In discussing the arguments of All West for setting aside the default, the District Court stated:

“The affidavit of Mrs. Edwards and her testimony introduced at oral argument upon Defendant’s motion establish a factual situation of financial hardship on the part of the Defendant. As a practical matter, Defendant applied its limited funds to the unexpected re*236pairs needed for one of its trucks rather than pay the costs and fee retainer requested by its counsel.

“Failure by a client to pay its attorney does not constitute excusable neglect by a party within the meaning of Rule 60(b). Neither does failure of an attorney to file an appearance because he has not been paid constitute excusable neglect by an attorney within said rule if, in fact, the attorney agreed to timely file an appearance.

“In either event, the Defendant has presented the Court no authority to support a finding of excusable neglect sufficient to set aside the Default Judgment merely because the Defendant failed to pay the advance costs and fee retainer requested by the attorney as a consequence of which no appearance was filed before default was entered.

“The Court suggests that the Defendant has not cited any such authority in support of its motion because there is no such authority nor should there be any. The Defendant has wholly failed to satisfy any of the requirements of Rule 60(b), and its motion to set aside the Default Judgment of February 9, 1988 is denied.”

The above discussion indicates that the District Court was not convinced that there was excusable neglect.

The test to determine whether the neglect is excusable and sufficient to set aside a default is:

“. . . whether the reasons given for the neglect are such that reasonable minds might differ in their conclusions concerning excusable neglect. If so, doubt should be resolved in favor of a trial on the merits.”

United States Rubber Co. v. Community Gas & Oil Co. (1961), 139 Mont. 36, 39, 359 P2d 375, 376.

Griffin, 710 P.2d at 1338.

Here, the actions of both Betty Edwards and her attorney may be said to have contributed to the entry of the default. All West’s attorney should have been aware of the need to act quickly, as there were only a few days left to answer the complaint when he first saw it in his office. The general rule is that neglect of an attorney is attributable to the client. Lords v. Newman (1984), 212 Mont. 359, 367-68, 688 P.2d 290, 295. In Lords, an exception to that general rule was recognized for cases in which the defaulting party experienced total abandonment by its attorney. That is not the case here.

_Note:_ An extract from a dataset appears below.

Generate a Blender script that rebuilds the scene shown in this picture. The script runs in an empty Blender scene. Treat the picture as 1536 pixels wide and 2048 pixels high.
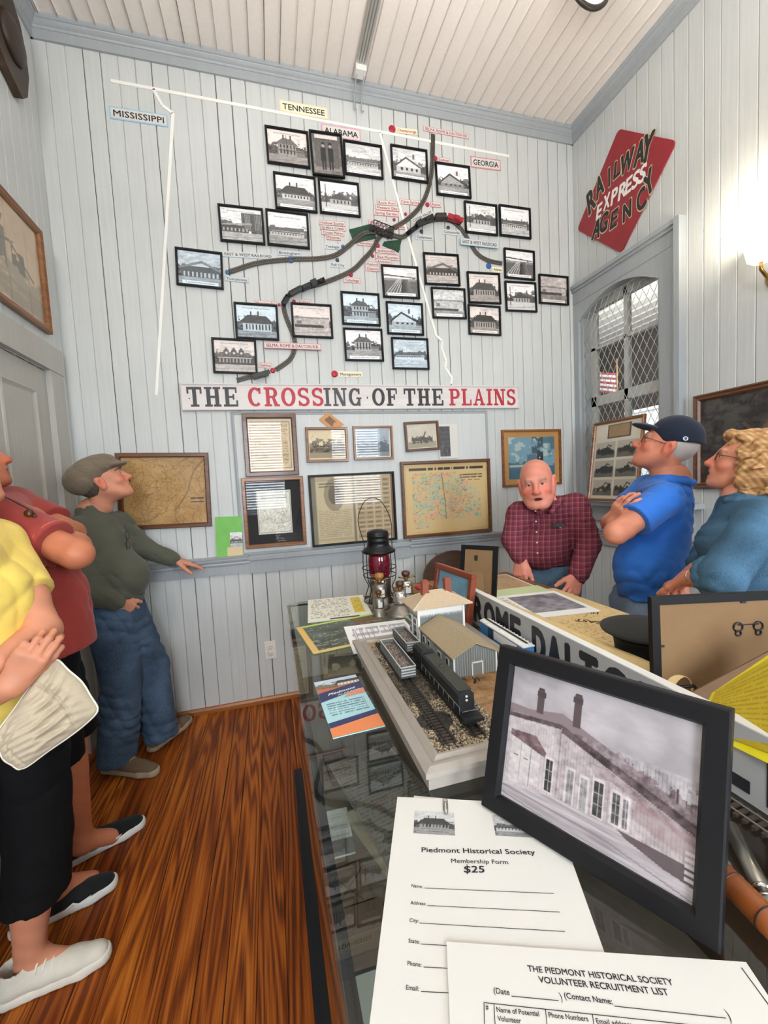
import bpy, bmesh, math, random
import numpy as np
from mathutils import Vector, Matrix
random.seed(7); rng = np.random.default_rng(7)
SC = bpy.context.scene
COL = SC.collection
# ---------------------------------------------------------------- camera, world, lights, exposure
CAM = np.array([1.042, -2.7, 1.37])
F_PX = 823.179
AX = np.array([[0.96226194, -0.26720365, -0.0515186],      # right
               [-0.06823047, -0.05363463, -0.99622685],    # down
               [0.26343226, 0.96214632, -0.06984199]])     # forward
cd = bpy.data.cameras.new('camera'); cam = bpy.data.objects.new('camera', cd); COL.objects.link(cam)
cd.sensor_fit = 'VERTICAL'; cd.sensor_height = 36.0; cd.lens = F_PX / 2048 * 36.0
cd.clip_start = 0.02; cd.clip_end = 60
m4 = Matrix.Identity(4)
for i in range(3):
    m4[i][0] = AX[0][i]; m4[i][1] = -AX[1][i]; m4[i][2] = -AX[2][i]; m4[i][3] = CAM[i]
cam.matrix_world = m4
SC.camera = cam
SC.view_settings.view_transform = 'Standard'; SC.view_settings.look = 'None'
SC.view_settings.exposure = -0.14; SC.view_settings.gamma = 1.0
SC.view_settings.use_curve_mapping = False
wd = bpy.data.worlds.new('daylight'); SC.world = wd; wd.use_nodes = True
wd.node_tree.nodes['Background'].inputs[0].default_value = (0.80, 0.90, 1.0, 1)
wd.node_tree.nodes['Background'].inputs[1].default_value = 2.6
ROOM_W = 3.367; ROOM_H = 3.88; ROOM_Y = -4.8
def area(name, loc, target, sx, sy, power, color):
    d = bpy.data.lights.new(name, 'AREA'); d.shape = 'RECTANGLE'; d.size = sx; d.size_y = sy
    d.energy = power; d.color = color
    o = bpy.data.objects.new(name, d); COL.objects.link(o); o.location = loc
    o.rotation_euler = (Vector(target) - Vector(loc)).to_track_quat('-Z', 'Y').to_euler()
    return o
area('daylight_window_one', (0.85, -5.35, 1.95), (0.9, 0, 1.7), 1.3, 1.9, 260, (0.84, 0.92, 1.0))
area('daylight_window_two', (2.62, -5.35, 1.95), (2.5, 0, 1.7), 1.3, 1.9, 260, (0.84, 0.92, 1.0))
def point_light(name, loc, power, color, r=.15):
    d = bpy.data.lights.new(name, 'POINT'); d.energy = power; d.color = color; d.shadow_soft_size = r
    o = bpy.data.objects.new(name, d); COL.objects.link(o); o.location = loc
point_light('added_fill_left', (0.38, -2.0, 2.94), 6, (1.0, .96, .91), .1)  # added fill light on the left side; no pendant lamp hangs here
point_light('added_fill_rear', (0.12, -3.8, 3.55), 66, (1.0, .96, .90))  # fill added behind the camera to light the room, not a real pendant
area('added_ceiling_fill', (1.7, -1.7, 2.95), (1.7, -1.7, 3.88), 1.4, .4, 34, (1.0, .98, .96))  # made-up upward source, added to brighten the ceiling boards
point_light('next_room_fill', (5.0, 1.0, 2.7), 95, (1.0, .97, .94))  # point source added to brighten the next room's ceiling

# ---------------------------------------------------------------- measuring helpers (photo pixel -> point on a real plane)
def ray(px, py): return AX.T @ np.array([px - 768.0, py - 1024.0, F_PX])
def onY(px, py, y=0.0):
    r = ray(px, py); return CAM + r * ((y - CAM[1]) / r[1])
def onX(px, py, x):
    r = ray(px, py); return CAM + r * ((x - CAM[0]) / r[0])
def onZ(px, py, z):
    r = ray(px, py); return CAM + r * ((z - CAM[2]) / r[2])
def at(px, py, d): return CAM + ray(px, py) / F_PX * d      # d = distance along the view axis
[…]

This Court has held that failure to appear to defend an action due to forgetfulness, the press of other business, or inattention to mail do not establish excusable neglect. Siewing, 736 P.2d at 122. *237All West’s reasons for failing to respond are similar to the reasons listed in Slewing. The situation in this case is a far cry from Kootenai, in which excusable neglect was found when there were six days between service of process and entry of the default judgment, and where the defaulting party submitted an affidavit stating that he mistakenly believed that he needn’t appear in the action until another party was served. Here, 25 days elapsed between the time Betty Edwards was served with process and the entry of default judgment. The summons served upon her stated that if the complaint was not answered within 20 days, judgment would be taken against All West by default. All West chose to apply its limited fund to the repair of a truck rather than to defense of this action. All West made no further attempt to get legal representation or otherwise respond to the summons. We conclude that the District Court did not abuse its discretion in refusing to find that the reasons given for All West’s failure to act constituted excusable neglect.

Affirmed.

MR. CHIEF JUSTICE TURNAGE and MR. JUSTICES HARRISON and GULBRANDSON concur.